Every pool and spa in Victoria that holds water deeper than 300mm has to be inspected every four years and issued a Form 23 Certificate of Barrier Compliance. The certificate has to be lodged with your council within 30 days of issue. Miss the cycle and the fines start at hundreds of dollars per month; let it run long enough and the council can issue a non-compliance notice you have to clear before settling, refinancing, or in some cases insuring.
Most homeowners hear 'Form 23' for the first time when council writes to them. By then they have four weeks to book an inspection, address whatever fails, and lodge the certificate. We do this conversation often enough to know exactly what the inspector is looking at — and that is most of the problem solved before you book.
The first thing an inspector checks is the gate. Self-closing, self-latching, opening away from the pool, with the latch at least 1.5 metres above the ground.
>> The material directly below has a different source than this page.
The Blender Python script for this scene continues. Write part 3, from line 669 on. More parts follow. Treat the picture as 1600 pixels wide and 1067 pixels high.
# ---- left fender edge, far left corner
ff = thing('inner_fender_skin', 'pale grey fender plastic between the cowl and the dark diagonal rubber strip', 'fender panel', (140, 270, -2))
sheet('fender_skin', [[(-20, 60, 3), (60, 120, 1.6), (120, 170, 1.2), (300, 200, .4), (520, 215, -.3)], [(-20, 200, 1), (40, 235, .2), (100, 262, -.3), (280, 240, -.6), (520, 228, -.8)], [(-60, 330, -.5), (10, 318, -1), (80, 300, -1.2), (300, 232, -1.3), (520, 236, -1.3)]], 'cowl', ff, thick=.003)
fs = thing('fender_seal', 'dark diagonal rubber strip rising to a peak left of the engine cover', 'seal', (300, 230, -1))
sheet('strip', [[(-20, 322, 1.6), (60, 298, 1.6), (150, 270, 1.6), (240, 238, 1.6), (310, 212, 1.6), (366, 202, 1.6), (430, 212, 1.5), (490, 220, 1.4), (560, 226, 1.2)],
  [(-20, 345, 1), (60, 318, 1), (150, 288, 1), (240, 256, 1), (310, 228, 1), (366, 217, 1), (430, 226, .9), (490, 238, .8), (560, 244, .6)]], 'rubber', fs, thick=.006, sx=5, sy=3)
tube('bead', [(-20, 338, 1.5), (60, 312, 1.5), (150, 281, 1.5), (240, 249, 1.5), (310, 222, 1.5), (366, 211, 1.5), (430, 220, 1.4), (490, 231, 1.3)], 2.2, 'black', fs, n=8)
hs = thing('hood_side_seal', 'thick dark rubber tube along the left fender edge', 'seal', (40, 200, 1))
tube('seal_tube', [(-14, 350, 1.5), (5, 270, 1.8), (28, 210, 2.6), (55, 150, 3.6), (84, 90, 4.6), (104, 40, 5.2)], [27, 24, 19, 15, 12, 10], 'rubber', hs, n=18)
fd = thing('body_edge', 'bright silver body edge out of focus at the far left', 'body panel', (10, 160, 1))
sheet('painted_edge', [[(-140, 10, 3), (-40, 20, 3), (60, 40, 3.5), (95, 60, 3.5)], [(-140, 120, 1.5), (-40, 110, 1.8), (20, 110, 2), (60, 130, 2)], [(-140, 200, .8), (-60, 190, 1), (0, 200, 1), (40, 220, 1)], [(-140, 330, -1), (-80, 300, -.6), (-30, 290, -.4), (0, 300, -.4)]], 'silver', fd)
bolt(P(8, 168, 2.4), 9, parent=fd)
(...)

If the gate has dropped on its hinges, the latch is below height, or the closer can no longer fully shut the gate from any open position, that is an immediate failure. Gates fail more Form 23 inspections than any other single item. The fix is usually new hinges and a new closer, not a new gate.
The second is the non-climbable zone. AS 1926.1-2012 says nothing climbable can sit within 900mm outside the fence or 300mm inside it — and the inspector measures both. A barbecue against the fence, a planter box, a pool pump, even a thick tree limb that grew over a fence will trip it. The cleanest fix is usually to move whatever is climbable, not to extend the fence. Inspectors are not interested in your landscaping intent; they measure.
The third is gaps. Anywhere the fence meets the ground, a wall, a post, the latching strike — the gap must be 100mm or less. Slabs heave over time; rendered walls shift; the four-year cycle gives that movement enough room to break compliance. We see this most often on the bottom edge of a frameless fence where the spigots sit on a paver line that has lifted with frost or tree roots.
The fourth is hardware corrosion. Coastal homes are particularly exposed — anything that is not 316 marine-grade stainless will, over four years of salt spray, start to bloom rust. The inspector looks for signs that hinges and latches are still functioning to spec, not just that they exist. A hinge with visible rust pitting will fail even if the gate still closes.
Beyond those four headline items, the inspector also confirms that the barrier is the minimum 1.2 metres high at every point, that the fence stays compliant in stages where the ground level changes, and — for new installs — that the Form 23 has been issued and lodged. Existing fences are inspected against the standard that applied when they were built, not the current one, unless they have been substantially modified.
What we do before any of our clients book a Form 23 inspection is a standalone audit — sixty minutes on site, written report in five business days, every item assessed against the standard, with photographs. The audit identifies whatever would otherwise fail and gives you a clear scope to fix or to leave. Rectification, where the report identifies it, is credited against the audit fee.
We do not certify our own work. Form 23 is issued by an independent council-registered inspector, not by an installer. Our role is to make sure the fence will pass when that inspector arrives — and to give you the documented record proving it.
If your four-year clock is running and you do not know where you stand, the audit is the start. If you have just bought a property and the previous Form 23 is lapsed or missing, that is also the start. The cycle is uncompromising, but the failures are nearly all predictable — and predictable means avoidable.